The Ukrainian air force said that it had shot down 20 of 35 drones that Russia had launched, though those that evaded air defenses had hit power plants, electrical systems and other civilian targets.


At least four loud explosions were heard in the capital, Kyiv, where residents rushed to take shelter. While most of the drones that flew into the airspace over the city were shot down by Ukrainian air defenses, officials said, those that made it through struck an electrical power plant, causing additional power outages in Kyiv, which has been subject to continuous rolling blackouts because of Russian strikes.


“There is damage,” Kyiv’s mayor, Vitali Klitschko, said in a statement. “Energy and heating engineers are working to quickly stabilize the situation with energy and heat supply.”


By afternoon, Klitschko said that heat had been restored to all but 3% of the 2 million people still living in the city.


As an aerial battle between Russian drones and Ukrainian fighter jets and air defense missiles was heard in the skies above the capital overnight, officials in two other regions in central and southern Ukraine, Dneprotrovsk and Mykolaiv, also reported drones overhead late Sunday and early Monday.


The drones used in Monday’s attacks were from a new batch of Iranian-made Shaheds received by Russia, President Volodymyr Zelenskyy said. He cited those details in an address to European leaders gathered in Latvia in which he urged more support for Ukrainian air defenses. Although Iran has officially denied supplying Russia with the weapons since the invasion of Ukraine, U.S. officials have said that the first shipment was delivered in August.


By around 5 a.m., authorities had lifted the air-raid alert for all provinces in Ukraine except for Kyiv and the surrounding region.


Russia has launched waves of missile and drone attacks at Ukrainian electrical power plants, substations and transmission lines since October, in what military analysts say is an effort to plunge the country into darkness and cold as winter sets in. In the past week, the attacks appear to be happening in the darkness as Russian forces try to evade Ukrainian defenses.

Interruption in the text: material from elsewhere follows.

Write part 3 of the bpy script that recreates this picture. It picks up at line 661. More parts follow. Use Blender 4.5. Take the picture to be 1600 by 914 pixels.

The latest attack began late Sunday, shortly before midnight. Vitaliy Kim, the regional governor of Mykolaiv, posted on Telegram that Iranian-made Shahed drones used by Russia were flying toward the area. “We have mopeds,” Kim wrote, using the nickname Ukrainians have adopted for the small, buzzing engine that powers the drones.


By morning, however, there were no reports that the drones had struck targets in the Mykolaiv region, which is in southern Ukraine.


Oleksiy Kuleba, military governor of the Kyiv region, the administrative district around the capital, said that drones had hit “infrastructure objects and private houses.” Three people were wounded in the strikes, according to the regional police.


To the south of Kyiv, along the banks of the Dnieper River, more drones flew into towns and cities in the Dneprotrovsk region, where the military administrator, Valentyn Reznichenko, said that air defenses had shot down two Shaheds. A rocket attack in the region cut electrical power to water pumps, depriving several villages of running water, Reznichenko said.


Ukraine’s national nuclear power company, Energoatom, said that one of the Iranian drones had flown over the South Ukraine Nuclear Power Plant, which lies about 70 miles north of the city of Mykolaiv, shortly after midnight. In a statement, the company called it “an absolutely unacceptable violation of nuclear and radiation safety.”